The request
From the listing below, copy only the lines from the line that contains "The Blender Python" to the line that contains "ribbon_obj('chalk_writing', soep, M['chalk_pink'], 'large", counting those two lines as part of the copy.

===============

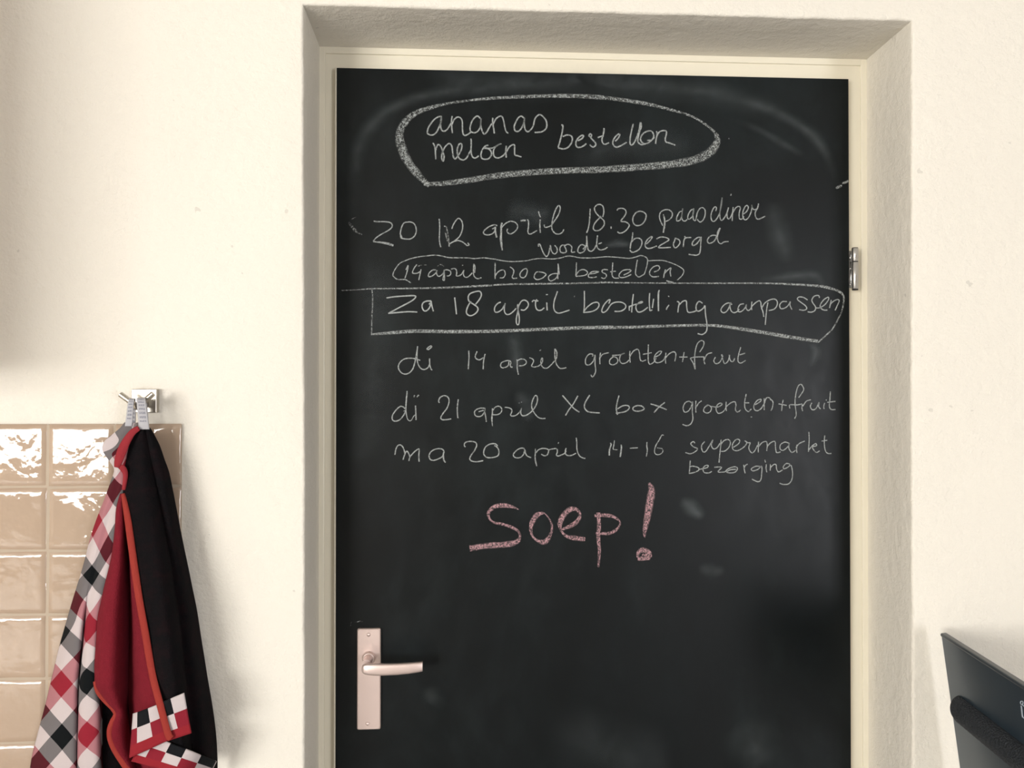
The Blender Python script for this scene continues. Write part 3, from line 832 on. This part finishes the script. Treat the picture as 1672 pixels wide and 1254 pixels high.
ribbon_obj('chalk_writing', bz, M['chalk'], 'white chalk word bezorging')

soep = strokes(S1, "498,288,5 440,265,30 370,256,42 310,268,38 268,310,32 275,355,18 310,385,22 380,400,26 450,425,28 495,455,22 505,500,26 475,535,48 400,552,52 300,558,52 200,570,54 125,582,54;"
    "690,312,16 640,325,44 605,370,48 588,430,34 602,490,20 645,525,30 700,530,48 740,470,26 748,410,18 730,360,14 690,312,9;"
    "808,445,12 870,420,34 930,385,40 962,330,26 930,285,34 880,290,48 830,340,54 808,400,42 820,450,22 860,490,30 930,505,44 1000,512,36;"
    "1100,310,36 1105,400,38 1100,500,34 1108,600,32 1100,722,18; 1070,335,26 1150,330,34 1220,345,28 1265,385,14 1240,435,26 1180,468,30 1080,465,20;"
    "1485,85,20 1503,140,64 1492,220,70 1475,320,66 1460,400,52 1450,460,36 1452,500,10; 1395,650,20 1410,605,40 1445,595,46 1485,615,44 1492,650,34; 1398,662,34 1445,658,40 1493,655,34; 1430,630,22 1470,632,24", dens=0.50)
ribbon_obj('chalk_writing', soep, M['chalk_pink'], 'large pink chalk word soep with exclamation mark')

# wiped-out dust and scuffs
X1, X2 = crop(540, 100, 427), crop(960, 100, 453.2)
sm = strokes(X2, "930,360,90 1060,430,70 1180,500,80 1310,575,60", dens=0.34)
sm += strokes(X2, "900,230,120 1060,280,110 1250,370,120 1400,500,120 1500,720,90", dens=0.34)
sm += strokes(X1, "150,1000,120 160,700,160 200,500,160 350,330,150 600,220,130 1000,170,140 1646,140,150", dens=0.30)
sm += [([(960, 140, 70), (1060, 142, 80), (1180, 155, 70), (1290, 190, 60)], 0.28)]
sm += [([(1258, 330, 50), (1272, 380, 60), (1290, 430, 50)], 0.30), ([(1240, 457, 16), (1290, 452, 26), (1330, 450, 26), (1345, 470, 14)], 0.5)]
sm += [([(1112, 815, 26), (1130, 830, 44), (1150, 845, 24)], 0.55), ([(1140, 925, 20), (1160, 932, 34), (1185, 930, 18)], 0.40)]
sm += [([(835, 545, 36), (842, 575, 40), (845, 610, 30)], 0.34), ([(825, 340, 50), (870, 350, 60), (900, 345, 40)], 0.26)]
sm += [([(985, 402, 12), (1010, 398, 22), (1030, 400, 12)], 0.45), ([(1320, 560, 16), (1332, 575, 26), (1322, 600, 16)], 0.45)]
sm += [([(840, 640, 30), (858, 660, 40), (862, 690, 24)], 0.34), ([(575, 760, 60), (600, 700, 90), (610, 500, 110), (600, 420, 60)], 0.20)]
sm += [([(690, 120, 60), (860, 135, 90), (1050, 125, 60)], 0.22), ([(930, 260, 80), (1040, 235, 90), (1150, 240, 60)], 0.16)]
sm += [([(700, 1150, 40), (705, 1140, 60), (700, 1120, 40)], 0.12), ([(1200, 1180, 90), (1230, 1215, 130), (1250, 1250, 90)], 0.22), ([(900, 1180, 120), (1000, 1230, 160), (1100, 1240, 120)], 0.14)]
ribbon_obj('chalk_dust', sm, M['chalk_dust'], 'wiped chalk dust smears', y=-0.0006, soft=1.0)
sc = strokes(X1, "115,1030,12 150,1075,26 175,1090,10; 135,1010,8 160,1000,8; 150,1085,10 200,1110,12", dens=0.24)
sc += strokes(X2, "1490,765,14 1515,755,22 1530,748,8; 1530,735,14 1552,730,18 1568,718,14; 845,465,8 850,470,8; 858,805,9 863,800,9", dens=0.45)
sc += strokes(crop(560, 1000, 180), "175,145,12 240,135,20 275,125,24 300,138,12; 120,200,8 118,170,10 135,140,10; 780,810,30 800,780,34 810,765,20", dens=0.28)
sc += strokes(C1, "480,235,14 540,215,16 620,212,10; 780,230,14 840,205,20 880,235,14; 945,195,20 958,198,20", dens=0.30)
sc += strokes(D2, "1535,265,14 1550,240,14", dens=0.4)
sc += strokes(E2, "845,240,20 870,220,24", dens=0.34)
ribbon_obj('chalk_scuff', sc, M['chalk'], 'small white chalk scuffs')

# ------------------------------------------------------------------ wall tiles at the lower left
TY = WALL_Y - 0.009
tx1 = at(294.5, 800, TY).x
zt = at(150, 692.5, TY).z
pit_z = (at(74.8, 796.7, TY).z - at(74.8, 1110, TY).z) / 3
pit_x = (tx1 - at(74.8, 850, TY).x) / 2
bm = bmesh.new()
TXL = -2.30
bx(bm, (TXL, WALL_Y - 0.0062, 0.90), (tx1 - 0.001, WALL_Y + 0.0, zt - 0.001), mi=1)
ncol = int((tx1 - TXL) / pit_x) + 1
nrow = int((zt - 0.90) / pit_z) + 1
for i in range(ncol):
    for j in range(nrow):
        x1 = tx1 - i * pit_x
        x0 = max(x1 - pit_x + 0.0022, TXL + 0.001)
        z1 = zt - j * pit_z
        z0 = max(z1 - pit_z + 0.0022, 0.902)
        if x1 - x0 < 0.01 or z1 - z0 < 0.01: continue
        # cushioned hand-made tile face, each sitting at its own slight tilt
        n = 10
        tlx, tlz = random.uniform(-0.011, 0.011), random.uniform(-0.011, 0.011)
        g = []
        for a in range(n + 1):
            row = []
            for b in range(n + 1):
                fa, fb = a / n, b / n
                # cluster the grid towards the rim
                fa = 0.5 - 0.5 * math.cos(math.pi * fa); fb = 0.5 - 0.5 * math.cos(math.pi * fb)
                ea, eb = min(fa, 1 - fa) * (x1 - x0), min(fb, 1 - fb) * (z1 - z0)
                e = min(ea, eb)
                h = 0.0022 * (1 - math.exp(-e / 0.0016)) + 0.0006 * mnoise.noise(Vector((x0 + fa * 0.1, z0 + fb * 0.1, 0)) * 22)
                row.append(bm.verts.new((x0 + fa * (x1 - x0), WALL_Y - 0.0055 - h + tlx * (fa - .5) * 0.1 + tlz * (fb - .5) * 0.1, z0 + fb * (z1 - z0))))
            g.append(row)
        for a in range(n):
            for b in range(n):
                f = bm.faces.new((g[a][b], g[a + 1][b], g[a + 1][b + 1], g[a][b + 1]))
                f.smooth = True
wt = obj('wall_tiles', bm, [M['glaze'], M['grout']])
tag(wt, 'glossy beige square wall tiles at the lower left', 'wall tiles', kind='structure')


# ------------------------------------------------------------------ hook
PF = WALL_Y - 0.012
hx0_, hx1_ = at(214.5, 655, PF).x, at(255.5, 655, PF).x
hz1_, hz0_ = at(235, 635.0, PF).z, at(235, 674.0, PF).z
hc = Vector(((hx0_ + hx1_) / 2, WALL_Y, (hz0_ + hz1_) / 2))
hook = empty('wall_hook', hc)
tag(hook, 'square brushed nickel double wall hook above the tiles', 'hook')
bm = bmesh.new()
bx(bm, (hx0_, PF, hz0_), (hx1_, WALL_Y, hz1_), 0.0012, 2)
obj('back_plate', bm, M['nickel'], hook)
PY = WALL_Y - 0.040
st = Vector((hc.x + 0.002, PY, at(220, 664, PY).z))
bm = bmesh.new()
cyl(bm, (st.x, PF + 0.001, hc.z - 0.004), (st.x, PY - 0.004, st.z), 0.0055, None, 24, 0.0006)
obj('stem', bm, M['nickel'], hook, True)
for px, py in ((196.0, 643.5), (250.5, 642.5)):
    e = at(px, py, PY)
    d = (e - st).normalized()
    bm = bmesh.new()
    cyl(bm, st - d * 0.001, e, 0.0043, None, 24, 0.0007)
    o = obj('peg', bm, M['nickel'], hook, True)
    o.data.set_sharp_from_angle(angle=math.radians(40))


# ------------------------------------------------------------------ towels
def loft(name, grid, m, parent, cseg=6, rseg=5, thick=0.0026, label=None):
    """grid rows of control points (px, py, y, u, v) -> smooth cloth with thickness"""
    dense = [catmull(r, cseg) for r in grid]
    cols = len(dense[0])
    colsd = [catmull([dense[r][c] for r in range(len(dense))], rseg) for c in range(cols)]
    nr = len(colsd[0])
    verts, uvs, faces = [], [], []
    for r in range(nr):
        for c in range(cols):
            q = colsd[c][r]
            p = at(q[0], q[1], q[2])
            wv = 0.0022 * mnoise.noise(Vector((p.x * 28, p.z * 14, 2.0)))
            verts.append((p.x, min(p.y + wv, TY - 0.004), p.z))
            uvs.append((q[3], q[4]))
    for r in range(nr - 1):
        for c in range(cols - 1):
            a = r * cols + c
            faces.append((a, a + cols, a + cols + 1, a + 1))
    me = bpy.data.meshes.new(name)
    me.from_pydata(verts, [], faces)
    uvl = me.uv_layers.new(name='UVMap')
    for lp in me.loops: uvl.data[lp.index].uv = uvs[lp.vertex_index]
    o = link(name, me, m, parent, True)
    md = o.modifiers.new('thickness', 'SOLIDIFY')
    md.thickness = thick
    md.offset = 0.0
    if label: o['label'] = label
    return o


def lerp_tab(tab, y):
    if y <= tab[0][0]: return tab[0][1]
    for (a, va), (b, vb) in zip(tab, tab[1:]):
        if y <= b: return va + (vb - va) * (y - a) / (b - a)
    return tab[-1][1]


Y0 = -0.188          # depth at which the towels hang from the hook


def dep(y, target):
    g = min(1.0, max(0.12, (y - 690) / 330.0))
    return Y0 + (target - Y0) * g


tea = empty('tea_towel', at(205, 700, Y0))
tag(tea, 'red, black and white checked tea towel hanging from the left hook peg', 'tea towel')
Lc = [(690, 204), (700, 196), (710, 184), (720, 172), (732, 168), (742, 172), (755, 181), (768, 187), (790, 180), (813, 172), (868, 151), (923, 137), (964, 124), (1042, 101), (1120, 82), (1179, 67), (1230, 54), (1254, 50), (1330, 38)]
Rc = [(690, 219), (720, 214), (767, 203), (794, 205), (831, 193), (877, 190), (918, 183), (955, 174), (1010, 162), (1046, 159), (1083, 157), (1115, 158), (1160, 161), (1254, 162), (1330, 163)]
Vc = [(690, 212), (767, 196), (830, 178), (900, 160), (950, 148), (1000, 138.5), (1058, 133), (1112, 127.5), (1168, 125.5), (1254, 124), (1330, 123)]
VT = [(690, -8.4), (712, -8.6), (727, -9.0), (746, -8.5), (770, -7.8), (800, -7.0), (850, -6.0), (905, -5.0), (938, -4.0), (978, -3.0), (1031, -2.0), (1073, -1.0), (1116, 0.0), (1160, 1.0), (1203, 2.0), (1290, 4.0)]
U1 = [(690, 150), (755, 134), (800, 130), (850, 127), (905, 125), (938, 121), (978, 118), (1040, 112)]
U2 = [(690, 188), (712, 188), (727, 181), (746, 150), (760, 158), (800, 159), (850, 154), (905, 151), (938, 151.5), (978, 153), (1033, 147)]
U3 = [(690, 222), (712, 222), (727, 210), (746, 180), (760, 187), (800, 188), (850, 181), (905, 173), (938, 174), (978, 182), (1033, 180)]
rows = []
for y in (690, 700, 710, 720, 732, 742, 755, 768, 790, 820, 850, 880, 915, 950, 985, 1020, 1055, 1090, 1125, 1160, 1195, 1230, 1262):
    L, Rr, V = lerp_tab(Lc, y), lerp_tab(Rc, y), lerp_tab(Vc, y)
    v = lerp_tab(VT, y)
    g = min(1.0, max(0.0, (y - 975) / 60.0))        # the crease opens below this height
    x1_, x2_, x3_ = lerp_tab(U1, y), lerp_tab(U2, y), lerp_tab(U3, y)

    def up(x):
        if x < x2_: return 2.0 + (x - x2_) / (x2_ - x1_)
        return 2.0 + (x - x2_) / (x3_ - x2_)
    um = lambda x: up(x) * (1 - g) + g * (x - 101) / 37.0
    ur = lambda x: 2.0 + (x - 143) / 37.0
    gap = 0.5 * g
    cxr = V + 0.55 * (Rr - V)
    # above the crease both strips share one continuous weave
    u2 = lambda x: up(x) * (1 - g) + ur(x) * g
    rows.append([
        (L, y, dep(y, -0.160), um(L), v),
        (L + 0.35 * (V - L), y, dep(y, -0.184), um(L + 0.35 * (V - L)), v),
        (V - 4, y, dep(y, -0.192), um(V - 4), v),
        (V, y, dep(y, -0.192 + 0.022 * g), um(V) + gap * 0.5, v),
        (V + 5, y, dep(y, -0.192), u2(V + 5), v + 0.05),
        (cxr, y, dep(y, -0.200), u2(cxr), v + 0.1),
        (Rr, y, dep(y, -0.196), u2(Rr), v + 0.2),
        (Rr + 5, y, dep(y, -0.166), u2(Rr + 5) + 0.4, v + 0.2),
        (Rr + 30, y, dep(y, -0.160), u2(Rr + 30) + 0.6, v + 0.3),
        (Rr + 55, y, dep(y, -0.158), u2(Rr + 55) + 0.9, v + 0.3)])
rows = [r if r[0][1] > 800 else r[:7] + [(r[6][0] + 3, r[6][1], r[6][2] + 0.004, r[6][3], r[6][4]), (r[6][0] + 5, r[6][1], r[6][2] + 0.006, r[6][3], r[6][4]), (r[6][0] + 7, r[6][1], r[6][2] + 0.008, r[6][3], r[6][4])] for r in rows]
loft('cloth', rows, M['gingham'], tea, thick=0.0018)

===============

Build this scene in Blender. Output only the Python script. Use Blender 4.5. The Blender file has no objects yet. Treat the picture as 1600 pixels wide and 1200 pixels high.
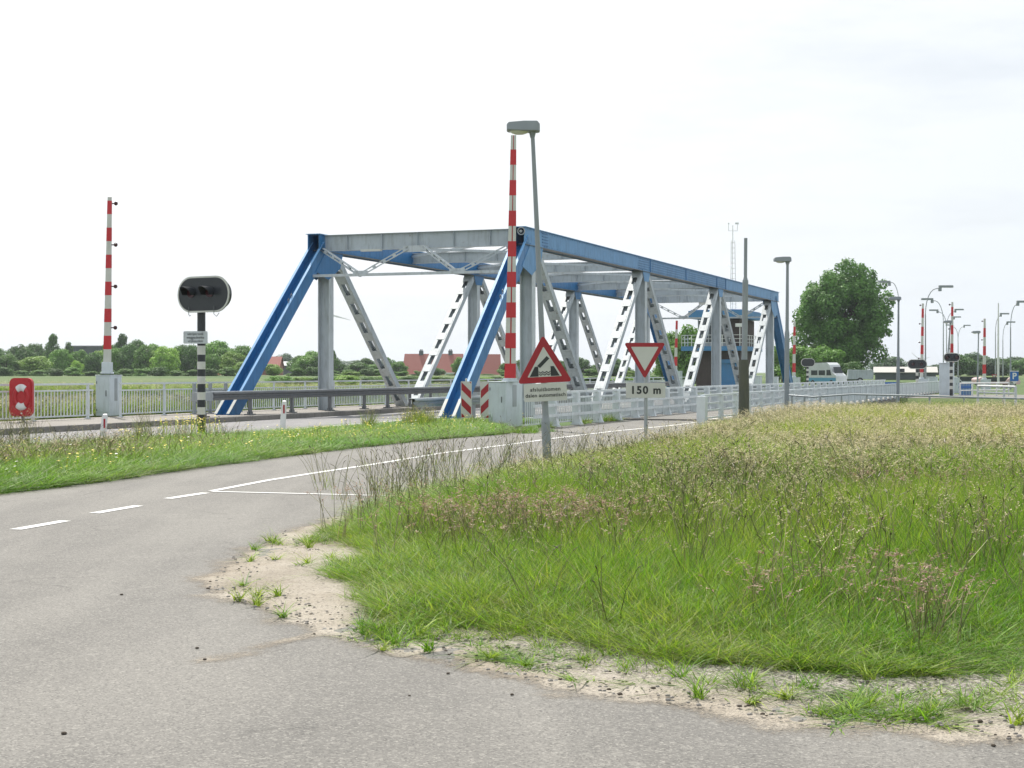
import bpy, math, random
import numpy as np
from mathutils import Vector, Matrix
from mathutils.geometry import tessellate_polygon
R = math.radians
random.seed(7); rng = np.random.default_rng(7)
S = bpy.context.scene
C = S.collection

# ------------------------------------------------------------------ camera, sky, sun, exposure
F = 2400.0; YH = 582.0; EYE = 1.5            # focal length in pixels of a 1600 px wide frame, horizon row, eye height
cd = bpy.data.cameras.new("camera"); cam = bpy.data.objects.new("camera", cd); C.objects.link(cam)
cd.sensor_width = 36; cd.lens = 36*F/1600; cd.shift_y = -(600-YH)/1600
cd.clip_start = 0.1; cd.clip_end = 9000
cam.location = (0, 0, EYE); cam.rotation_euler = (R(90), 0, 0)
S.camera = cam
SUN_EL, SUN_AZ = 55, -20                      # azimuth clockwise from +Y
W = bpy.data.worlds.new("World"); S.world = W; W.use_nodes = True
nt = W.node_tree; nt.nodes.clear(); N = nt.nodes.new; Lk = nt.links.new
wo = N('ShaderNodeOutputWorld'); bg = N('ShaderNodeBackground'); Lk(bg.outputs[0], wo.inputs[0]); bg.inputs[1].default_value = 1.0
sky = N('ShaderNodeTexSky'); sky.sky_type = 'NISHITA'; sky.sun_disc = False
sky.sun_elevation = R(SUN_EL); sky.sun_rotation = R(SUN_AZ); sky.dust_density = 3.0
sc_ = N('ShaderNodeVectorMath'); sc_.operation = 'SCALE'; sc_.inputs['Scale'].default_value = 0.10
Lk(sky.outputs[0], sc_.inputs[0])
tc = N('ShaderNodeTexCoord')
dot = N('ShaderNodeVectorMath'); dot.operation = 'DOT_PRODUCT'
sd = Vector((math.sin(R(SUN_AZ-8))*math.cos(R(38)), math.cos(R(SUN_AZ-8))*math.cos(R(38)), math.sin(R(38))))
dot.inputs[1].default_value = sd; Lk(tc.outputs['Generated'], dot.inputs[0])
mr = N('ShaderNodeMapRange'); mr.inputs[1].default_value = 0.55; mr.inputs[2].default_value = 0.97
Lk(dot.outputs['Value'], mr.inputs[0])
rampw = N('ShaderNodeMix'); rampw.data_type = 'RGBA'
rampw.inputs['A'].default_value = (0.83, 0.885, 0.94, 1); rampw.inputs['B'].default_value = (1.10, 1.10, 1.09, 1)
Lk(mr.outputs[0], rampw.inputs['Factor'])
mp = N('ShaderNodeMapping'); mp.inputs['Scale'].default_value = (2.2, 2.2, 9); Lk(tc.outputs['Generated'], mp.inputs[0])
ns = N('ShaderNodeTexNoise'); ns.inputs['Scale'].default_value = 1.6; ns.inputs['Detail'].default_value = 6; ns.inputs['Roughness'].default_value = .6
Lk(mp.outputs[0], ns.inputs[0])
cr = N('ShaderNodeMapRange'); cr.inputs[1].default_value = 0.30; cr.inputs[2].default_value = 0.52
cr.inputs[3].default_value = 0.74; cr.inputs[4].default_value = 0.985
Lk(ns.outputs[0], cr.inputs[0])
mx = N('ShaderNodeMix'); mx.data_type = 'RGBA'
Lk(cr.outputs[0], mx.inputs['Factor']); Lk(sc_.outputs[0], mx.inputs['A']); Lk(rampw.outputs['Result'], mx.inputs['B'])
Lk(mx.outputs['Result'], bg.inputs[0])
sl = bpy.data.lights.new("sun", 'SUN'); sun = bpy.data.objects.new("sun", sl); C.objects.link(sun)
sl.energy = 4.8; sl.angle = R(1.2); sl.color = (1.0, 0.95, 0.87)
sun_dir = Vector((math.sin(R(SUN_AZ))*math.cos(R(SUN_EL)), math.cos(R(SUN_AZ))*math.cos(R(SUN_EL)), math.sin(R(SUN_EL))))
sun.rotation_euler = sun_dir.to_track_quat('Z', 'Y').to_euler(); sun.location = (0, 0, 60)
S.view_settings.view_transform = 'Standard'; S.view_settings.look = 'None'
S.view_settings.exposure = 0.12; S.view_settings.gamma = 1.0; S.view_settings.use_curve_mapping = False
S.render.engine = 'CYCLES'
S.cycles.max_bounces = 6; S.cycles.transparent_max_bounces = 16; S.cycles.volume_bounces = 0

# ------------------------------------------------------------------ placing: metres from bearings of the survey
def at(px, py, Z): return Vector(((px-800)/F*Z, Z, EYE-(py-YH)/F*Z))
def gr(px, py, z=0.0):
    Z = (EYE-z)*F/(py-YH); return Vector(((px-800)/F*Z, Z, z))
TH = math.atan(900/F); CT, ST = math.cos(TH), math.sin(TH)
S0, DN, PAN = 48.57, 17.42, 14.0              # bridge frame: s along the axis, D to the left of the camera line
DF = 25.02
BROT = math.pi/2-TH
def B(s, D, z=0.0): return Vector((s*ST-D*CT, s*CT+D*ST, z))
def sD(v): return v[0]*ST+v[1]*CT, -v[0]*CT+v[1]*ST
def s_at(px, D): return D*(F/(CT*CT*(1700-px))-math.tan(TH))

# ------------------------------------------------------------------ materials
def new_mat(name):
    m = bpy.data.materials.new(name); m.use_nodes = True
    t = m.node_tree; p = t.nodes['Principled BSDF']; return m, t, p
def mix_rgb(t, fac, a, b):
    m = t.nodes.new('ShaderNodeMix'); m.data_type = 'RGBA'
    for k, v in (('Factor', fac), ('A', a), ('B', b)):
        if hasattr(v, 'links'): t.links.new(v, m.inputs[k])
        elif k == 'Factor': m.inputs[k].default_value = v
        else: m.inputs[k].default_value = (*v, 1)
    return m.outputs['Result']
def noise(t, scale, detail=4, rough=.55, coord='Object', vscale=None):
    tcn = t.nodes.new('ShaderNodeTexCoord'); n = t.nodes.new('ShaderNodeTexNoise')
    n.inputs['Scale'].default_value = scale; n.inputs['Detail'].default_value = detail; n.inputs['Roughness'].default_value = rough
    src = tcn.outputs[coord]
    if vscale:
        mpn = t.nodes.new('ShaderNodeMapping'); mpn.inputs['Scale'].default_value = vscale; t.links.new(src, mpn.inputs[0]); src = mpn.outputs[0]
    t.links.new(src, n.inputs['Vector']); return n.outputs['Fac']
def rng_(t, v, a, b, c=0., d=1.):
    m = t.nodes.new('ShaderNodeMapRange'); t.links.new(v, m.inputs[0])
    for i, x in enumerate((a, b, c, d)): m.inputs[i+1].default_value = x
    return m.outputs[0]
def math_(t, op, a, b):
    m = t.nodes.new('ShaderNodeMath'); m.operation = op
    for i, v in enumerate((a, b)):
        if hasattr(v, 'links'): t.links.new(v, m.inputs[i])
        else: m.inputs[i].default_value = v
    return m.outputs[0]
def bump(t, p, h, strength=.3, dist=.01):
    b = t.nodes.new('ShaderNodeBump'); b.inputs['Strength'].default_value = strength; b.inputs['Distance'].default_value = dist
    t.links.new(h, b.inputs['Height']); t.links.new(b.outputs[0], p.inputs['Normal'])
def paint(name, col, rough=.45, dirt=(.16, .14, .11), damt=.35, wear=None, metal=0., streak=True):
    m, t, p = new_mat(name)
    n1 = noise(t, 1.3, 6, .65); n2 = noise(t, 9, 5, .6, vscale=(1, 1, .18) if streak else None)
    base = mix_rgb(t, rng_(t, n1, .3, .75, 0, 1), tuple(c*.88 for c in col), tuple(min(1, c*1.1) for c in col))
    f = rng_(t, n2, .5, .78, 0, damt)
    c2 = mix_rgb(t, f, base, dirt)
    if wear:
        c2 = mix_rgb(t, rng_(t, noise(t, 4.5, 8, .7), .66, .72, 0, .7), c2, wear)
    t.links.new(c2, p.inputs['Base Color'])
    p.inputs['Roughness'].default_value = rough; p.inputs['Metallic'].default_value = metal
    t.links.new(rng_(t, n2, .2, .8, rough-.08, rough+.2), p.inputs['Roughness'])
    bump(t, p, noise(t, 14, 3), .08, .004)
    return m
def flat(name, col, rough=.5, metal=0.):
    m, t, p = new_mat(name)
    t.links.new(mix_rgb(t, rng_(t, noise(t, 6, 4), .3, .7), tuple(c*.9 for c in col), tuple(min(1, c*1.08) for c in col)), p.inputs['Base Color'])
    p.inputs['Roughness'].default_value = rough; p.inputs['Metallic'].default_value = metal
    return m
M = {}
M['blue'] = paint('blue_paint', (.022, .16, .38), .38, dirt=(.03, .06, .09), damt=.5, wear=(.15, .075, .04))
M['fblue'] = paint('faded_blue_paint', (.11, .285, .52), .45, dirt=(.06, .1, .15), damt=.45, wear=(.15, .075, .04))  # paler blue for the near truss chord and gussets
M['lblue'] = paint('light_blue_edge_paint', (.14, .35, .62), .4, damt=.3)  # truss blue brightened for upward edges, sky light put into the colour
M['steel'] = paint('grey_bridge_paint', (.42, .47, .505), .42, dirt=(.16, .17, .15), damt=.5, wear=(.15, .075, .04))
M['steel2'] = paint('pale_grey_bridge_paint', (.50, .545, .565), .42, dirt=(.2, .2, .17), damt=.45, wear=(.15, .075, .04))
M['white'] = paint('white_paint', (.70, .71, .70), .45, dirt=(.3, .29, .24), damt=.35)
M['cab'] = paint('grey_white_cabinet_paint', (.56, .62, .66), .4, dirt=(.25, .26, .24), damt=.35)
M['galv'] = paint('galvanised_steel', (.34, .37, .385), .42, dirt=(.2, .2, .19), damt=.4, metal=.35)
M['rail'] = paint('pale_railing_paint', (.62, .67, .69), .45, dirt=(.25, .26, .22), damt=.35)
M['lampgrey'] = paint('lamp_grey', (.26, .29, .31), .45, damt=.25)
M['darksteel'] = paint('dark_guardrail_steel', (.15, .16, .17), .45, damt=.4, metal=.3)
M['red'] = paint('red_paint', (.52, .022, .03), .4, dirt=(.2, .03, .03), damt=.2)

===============

Result of this exercise
The Blender Python script for this scene continues. Write part 3, from line 832 on. This part finishes the script. Treat the picture as 1672 pixels wide and 1254 pixels high.
ribbon_obj('chalk_writing', bz, M['chalk'], 'white chalk word bezorging')

soep = strokes(S1, "498,288,5 440,265,30 370,256,42 310,268,38 268,310,32 275,355,18 310,385,22 380,400,26 450,425,28 495,455,22 505,500,26 475,535,48 400,552,52 300,558,52 200,570,54 125,582,54;"
    "690,312,16 640,325,44 605,370,48 588,430,34 602,490,20 645,525,30 700,530,48 740,470,26 748,410,18 730,360,14 690,312,9;"
    "808,445,12 870,420,34 930,385,40 962,330,26 930,285,34 880,290,48 830,340,54 808,400,42 820,450,22 860,490,30 930,505,44 1000,512,36;"
    "1100,310,36 1105,400,38 1100,500,34 1108,600,32 1100,722,18; 1070,335,26 1150,330,34 1220,345,28 1265,385,14 1240,435,26 1180,468,30 1080,465,20;"
    "1485,85,20 1503,140,64 1492,220,70 1475,320,66 1460,400,52 1450,460,36 1452,500,10; 1395,650,20 1410,605,40 1445,595,46 1485,615,44 1492,650,34; 1398,662,34 1445,658,40 1493,655,34; 1430,630,22 1470,632,24", dens=0.50)
ribbon_obj('chalk_writing', soep, M['chalk_pink'], 'large pink chalk word soep with exclamation mark')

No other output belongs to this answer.